HELLOUW - Molens zijn een onmisbaar deel van het Nederlandse landschap en vervullen al eeuwen een belangrijke rol. Maar nu luidt de Molenstichting van het Rivierengebied de noodklok: de molens zijn duur in onderhoud. Veel molenaars krijgen het huishoudboekje niet meer rond. “Zonder molens was het hier nog een grote natte boel geweest."
Volgens Ton van Balken, penningmeester van de Gelderse Molenstichting Rivierengebied, is de bodem van de schatkist in zicht. Het onderhoud van de oude molens is zeer prijzig. Zo werd de Voorste molen van Hellouw in 2020 nog volledig gerestaureerd voor 165.000 euro. "Om alle molens goed te onderhouden hebben we ongeveer 15.000 euro per jaar per molen nodig. Dat krijgen we nu niet binnen, en het spaargeld begint op te raken."
De molens zijn van belang in het ingewikkelde ecosysteem van het Rivierengebied. De wipmolens, voorzien van een waterrad, houden het water in de sloten in beweging, wat goed is voor de biodiversiteit in het gebied.
Molens cruciaal voor Rivierengebied Volgens landschapshistoricus John Mulder waren de molens essentieel in de vorming van het Rivierengebied. Ze waren nodig om de voeten droog te houden en het gebied te ontdoen van het water uit de rivieren. “Zonder molens was het hier nog een grote natte boel geweest. Landbouw en bevolking in deze gebieden was alleen mogelijk omdat de molens het gebied droog konden leggen."
Meer geld nodig De molenstichting doet al langere tijd moeite om het probleem aan te kaarten.
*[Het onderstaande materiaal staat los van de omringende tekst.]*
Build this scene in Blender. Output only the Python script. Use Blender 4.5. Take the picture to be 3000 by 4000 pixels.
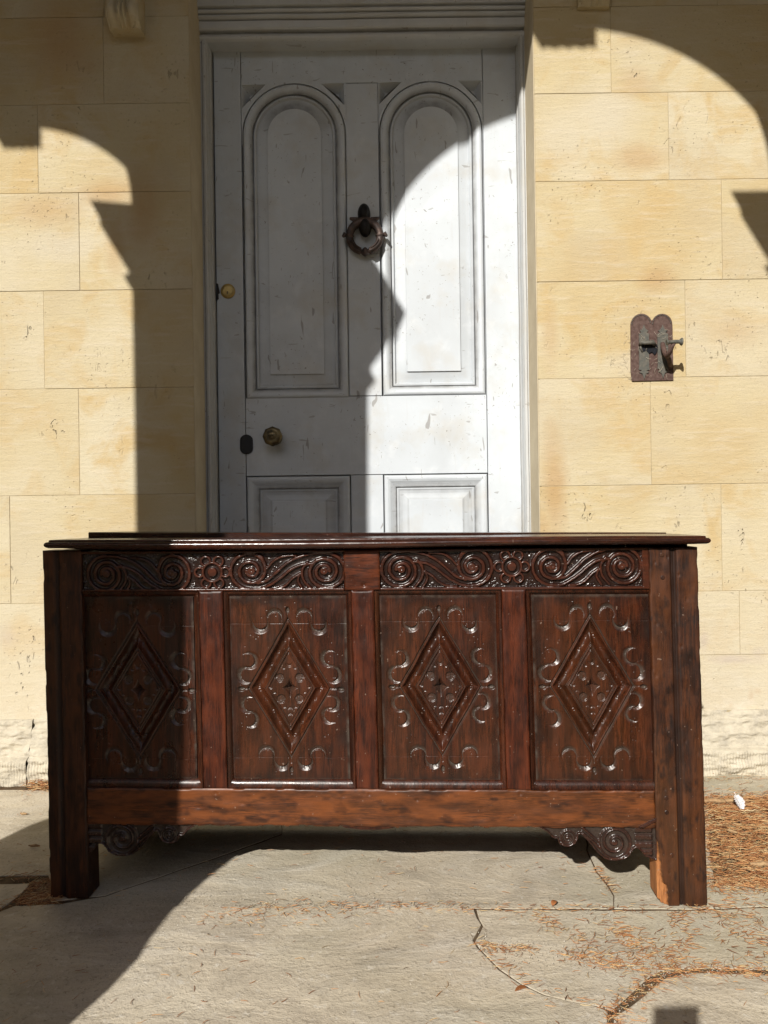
import bpy, bmesh, math, random
import numpy as np
from mathutils import Vector, Matrix, noise as mnoise
from mathutils.geometry import delaunay_2d_cdt

random.seed(7); np.random.seed(7)
sc = bpy.context.scene
for o in list(bpy.data.objects): bpy.data.objects.remove(o)
COL = sc.collection

# ------------------------------------------------------------------ camera
F = 3004.0                      # focal length in pixels of the 3000x4000 photograph
H = 0.80                        # eye height
ROLL = math.radians(0.8)
CR, SR = math.cos(ROLL), math.sin(ROLL)
cam_d = bpy.data.cameras.new('camera'); cam = bpy.data.objects.new('camera', cam_d); COL.objects.link(cam)
cam_d.sensor_fit = 'VERTICAL'; cam_d.sensor_height = 36.0; cam_d.lens = 36.0*F/4000.0
cam_d.clip_start = 0.02; cam_d.clip_end = 500
cam.matrix_world = Matrix(((CR, SR, 0, 0), (0, 0, -1, 0), (-SR, CR, 0, H), (0, 0, 0, 1)))
sc.camera = cam
sc.render.resolution_x = 768; sc.render.resolution_y = 1024

# ------------------------------------------------------------------ light
T_AZ, P_EL = 0.39, 0.66         # travel of a sun ray: right / down per metre of depth
sund = Vector((T_AZ, 1.0, -P_EL)).normalized()
ld = bpy.data.lights.new('sun', 'SUN'); ld.energy = 4.6; ld.angle = math.radians(0.5); ld.color = (1.0, 0.955, 0.88)
lo = bpy.data.objects.new('sun', ld); COL.objects.link(lo)
lo.rotation_euler = sund.to_track_quat('-Z', 'Y').to_euler(); lo.location = (-3, -8, 7)
world = bpy.data.worlds.new('World'); sc.world = world; world.use_nodes = True
wn = world.node_tree; wn.nodes.clear()
sky = wn.nodes.new('ShaderNodeTexSky'); sky.sky_type = 'NISHITA'; sky.sun_disc = False
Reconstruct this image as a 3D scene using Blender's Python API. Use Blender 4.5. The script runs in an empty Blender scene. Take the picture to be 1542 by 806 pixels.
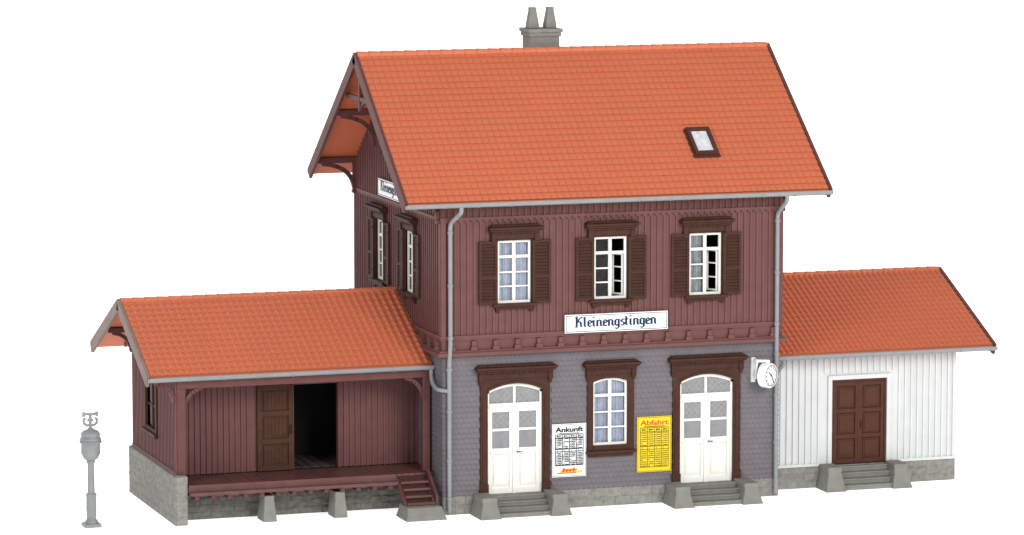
import bpy, bmesh, math, random
from mathutils import Vector, Matrix
random.seed(4)
RAD = math.radians
SC = bpy.context.scene
COL = SC.collection

# ------------------------------------------------------------------ camera
FPX, CX, CY = 6430.0, 771.0, 403.0
a, th = RAD(18.1), RAD(7.17)
Fv = Vector((math.sin(a)*math.cos(th), math.cos(a)*math.cos(th), -math.sin(th)))
Rv = Vector((math.cos(a), -math.sin(a), 0))
Uv = Vector((math.sin(a)*math.sin(th), math.cos(a)*math.sin(th), math.cos(th)))
CAM = -(Rv*-1.943 + Uv*-7.04 + Fv*121.3)
cd = bpy.data.cameras.new('camera'); co = bpy.data.objects.new('camera', cd); COL.objects.link(co)
M = Matrix.Identity(4)
for i in range(3):
    M[i][0] = Rv[i]; M[i][1] = Uv[i]; M[i][2] = -Fv[i]; M[i][3] = CAM[i]
co.matrix_world = M
cd.sensor_width = 36; cd.lens = FPX/1542*36; cd.clip_end = 2000; cd.clip_start = 1
SC.camera = co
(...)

Zo vroeg voorzitter Loes van Ruijven de commissie middelen van het Waterschap Rivierengebied de jaarlijkse subsidie te verhogen van ongeveer 125 euro naar 1500 euro per molen.
Het Waterschap Rivierengebied laat in een schriftelijke reactie weten dat ze in maart met de molenstichting in gesprek gaat over de toekomst van de molens.